An agreement was struck between the European Commission, the council of states and the European parliament at a meeting in Brussels on Monday. A note circulated by Lithuania, the present holder of the EU presidency, said all parties had “broadly agreed” on a compromise package.
The deal forms part of an intense three-month period in which European policy-makers are attempting to agree to a review of the Markets in Financial Instruments Directive, or MiFID, a sweeping law that governs trading of all securities in Europe. Following the financial crisis, lawmakers have declared a desire for rules that toughen the trading of derivatives and cover the rise of high-frequency trading, a feature of markets for the past six years.
“On the basis of the preliminary agreement, the finalisation of the compromise package was delegated to the technical group. The package would also include the HFT-related definitions", the note by the Lithuania presidency said.

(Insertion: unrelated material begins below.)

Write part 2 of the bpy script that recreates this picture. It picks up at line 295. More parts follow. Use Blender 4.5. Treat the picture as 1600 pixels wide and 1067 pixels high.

European lawmakers also allowed that market operators should be able to identify orders on their venues that had been generated using slower electronic trading methods. However, the package omitted a proposal by the European Parliament that all orders would have a minimum resting time of half a second. Critics had argued that the move would only serve to increase high-frequency trading by creating an order whose price was frozen in the market for 500 milliseconds.
The Parliament also climbed down on its proposal to ban so-called “sponsored naked access”, the practice of allowing customers to use someone else’s exchange membership to trade on a market directly.